▸ DIRECTIONS FOR THIS TASK
Write every line of the material out exactly as shown.
>> BEGIN DATA PROVIDED
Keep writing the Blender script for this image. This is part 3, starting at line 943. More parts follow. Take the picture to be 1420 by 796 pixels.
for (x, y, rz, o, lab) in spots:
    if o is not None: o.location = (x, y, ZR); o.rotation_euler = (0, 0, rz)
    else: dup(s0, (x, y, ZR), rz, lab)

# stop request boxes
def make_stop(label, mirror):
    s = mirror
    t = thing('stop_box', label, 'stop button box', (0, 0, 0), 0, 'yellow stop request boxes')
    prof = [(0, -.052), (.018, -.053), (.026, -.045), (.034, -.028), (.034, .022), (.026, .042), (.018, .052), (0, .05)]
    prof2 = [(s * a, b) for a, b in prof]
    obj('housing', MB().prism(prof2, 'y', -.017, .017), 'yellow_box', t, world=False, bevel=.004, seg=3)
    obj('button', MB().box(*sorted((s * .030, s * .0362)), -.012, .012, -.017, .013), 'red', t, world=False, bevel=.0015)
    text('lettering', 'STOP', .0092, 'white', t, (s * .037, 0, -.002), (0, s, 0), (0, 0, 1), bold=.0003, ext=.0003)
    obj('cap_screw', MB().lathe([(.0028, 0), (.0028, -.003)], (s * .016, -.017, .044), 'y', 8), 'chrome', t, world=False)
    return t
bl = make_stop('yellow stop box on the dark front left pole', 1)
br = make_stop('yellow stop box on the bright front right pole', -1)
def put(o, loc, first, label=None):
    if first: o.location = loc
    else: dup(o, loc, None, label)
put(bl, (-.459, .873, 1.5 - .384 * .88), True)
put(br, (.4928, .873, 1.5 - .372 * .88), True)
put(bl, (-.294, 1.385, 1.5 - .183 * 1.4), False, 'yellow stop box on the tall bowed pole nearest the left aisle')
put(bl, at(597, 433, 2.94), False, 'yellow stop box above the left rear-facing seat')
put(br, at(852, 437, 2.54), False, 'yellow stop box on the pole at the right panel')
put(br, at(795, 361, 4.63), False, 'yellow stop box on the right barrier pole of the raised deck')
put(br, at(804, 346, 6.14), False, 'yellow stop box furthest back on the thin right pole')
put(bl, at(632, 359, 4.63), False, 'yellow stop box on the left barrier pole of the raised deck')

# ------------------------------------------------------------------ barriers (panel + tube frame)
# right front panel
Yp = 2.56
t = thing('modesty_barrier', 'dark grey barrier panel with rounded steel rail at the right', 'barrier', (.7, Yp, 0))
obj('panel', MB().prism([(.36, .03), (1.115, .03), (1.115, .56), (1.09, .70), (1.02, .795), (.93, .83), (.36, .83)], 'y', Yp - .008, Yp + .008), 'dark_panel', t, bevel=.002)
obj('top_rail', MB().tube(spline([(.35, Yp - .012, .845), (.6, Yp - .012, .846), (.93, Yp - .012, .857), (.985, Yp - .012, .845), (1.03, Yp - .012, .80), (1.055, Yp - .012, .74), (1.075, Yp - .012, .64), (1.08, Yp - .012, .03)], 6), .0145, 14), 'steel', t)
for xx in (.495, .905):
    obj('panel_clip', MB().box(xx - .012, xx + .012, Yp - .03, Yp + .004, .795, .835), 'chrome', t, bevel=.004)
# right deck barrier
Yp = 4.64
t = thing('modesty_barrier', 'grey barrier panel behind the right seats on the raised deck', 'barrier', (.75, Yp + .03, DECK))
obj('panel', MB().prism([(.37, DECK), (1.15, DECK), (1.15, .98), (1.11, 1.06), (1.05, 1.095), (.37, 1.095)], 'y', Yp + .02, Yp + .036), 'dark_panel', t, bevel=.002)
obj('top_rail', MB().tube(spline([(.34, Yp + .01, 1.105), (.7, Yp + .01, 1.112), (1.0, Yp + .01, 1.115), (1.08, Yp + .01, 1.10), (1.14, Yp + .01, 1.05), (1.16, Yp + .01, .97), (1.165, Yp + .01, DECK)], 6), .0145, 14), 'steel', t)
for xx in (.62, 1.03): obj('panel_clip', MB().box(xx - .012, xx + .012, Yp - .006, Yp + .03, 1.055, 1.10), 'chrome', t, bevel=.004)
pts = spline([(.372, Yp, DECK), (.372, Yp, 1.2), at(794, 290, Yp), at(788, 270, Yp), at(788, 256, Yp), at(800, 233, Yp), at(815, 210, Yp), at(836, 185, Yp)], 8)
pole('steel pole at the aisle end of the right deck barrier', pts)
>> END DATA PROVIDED
▸ REPLY
Keep writing the Blender script for this image. This is part 3, starting at line 943. More parts follow. Take the picture to be 1420 by 796 pixels.
for (x, y, rz, o, lab) in spots:
    if o is not None: o.location = (x, y, ZR); o.rotation_euler = (0, 0, rz)
    else: dup(s0, (x, y, ZR), rz, lab)

# stop request boxes
def make_stop(label, mirror):
    s = mirror
    t = thing('stop_box', label, 'stop button box', (0, 0, 0), 0, 'yellow stop request boxes')
    prof = [(0, -.052), (.018, -.053), (.026, -.045), (.034, -.028), (.034, .022), (.026, .042), (.018, .052), (0, .05)]
    prof2 = [(s * a, b) for a, b in prof]
    obj('housing', MB().prism(prof2, 'y', -.017, .017), 'yellow_box', t, world=False, bevel=.004, seg=3)
    obj('button', MB().box(*sorted((s * .030, s * .0362)), -.012, .012, -.017, .013), 'red', t, world=False, bevel=.0015)
    text('lettering', 'STOP', .0092, 'white', t, (s * .037, 0, -.002), (0, s, 0), (0, 0, 1), bold=.0003, ext=.0003)
    obj('cap_screw', MB().lathe([(.0028, 0), (.0028, -.003)], (s * .016, -.017, .044), 'y', 8), 'chrome', t, world=False)
    return t
bl = make_stop('yellow stop box on the dark front left pole', 1)
br = make_stop('yellow stop box on the bright front right pole', -1)
def put(o, loc, first, label=None):
    if first: o.location = loc
    else: dup(o, loc, None, label)
put(bl, (-.459, .873, 1.5 - .384 * .88), True)
put(br, (.4928, .873, 1.5 - .372 * .88), True)
put(bl, (-.294, 1.385, 1.5 - .183 * 1.4), False, 'yellow stop box on the tall bowed pole nearest the left aisle')
put(bl, at(597, 433, 2.94), False, 'yellow stop box above the left rear-facing seat')
put(br, at(852, 437, 2.54), False, 'yellow stop box on the pole at the right panel')
put(br, at(795, 361, 4.63), False, 'yellow stop box on the right barrier pole of the raised deck')
put(br, at(804, 346, 6.14), False, 'yellow stop box furthest back on the thin right pole')
put(bl, at(632, 359, 4.63), False, 'yellow stop box on the left barrier pole of the raised deck')

# ------------------------------------------------------------------ barriers (panel + tube frame)
# right front panel
Yp = 2.56
t = thing('modesty_barrier', 'dark grey barrier panel with rounded steel rail at the right', 'barrier', (.7, Yp, 0))
obj('panel', MB().prism([(.36, .03), (1.115, .03), (1.115, .56), (1.09, .70), (1.02, .795), (.93, .83), (.36, .83)], 'y', Yp - .008, Yp + .008), 'dark_panel', t, bevel=.002)
obj('top_rail', MB().tube(spline([(.35, Yp - .012, .845), (.6, Yp - .012, .846), (.93, Yp - .012, .857), (.985, Yp - .012, .845), (1.03, Yp - .012, .80), (1.055, Yp - .012, .74), (1.075, Yp - .012, .64), (1.08, Yp - .012, .03)], 6), .0145, 14), 'steel', t)
for xx in (.495, .905):
    obj('panel_clip', MB().box(xx - .012, xx + .012, Yp - .03, Yp + .004, .795, .835), 'chrome', t, bevel=.004)
# right deck barrier
Yp = 4.64
t = thing('modesty_barrier', 'grey barrier panel behind the right seats on the raised deck', 'barrier', (.75, Yp + .03, DECK))
obj('panel', MB().prism([(.37, DECK), (1.15, DECK), (1.15, .98), (1.11, 1.06), (1.05, 1.095), (.37, 1.095)], 'y', Yp + .02, Yp + .036), 'dark_panel', t, bevel=.002)
obj('top_rail', MB().tube(spline([(.34, Yp + .01, 1.105), (.7, Yp + .01, 1.112), (1.0, Yp + .01, 1.115), (1.08, Yp + .01, 1.10), (1.14, Yp + .01, 1.05), (1.16, Yp + .01, .97), (1.165, Yp + .01, DECK)], 6), .0145, 14), 'steel', t)
for xx in (.62, 1.03): obj('panel_clip', MB().box(xx - .012, xx + .012, Yp - .006, Yp + .03, 1.055, 1.10), 'chrome', t, bevel=.004)
pts = spline([(.372, Yp, DECK), (.372, Yp, 1.2), at(794, 290, Yp), at(788, 270, Yp), at(788, 256, Yp), at(800, 233, Yp), at(815, 210, Yp), at(836, 185, Yp)], 8)
pole('steel pole at the aisle end of the right deck barrier', pts)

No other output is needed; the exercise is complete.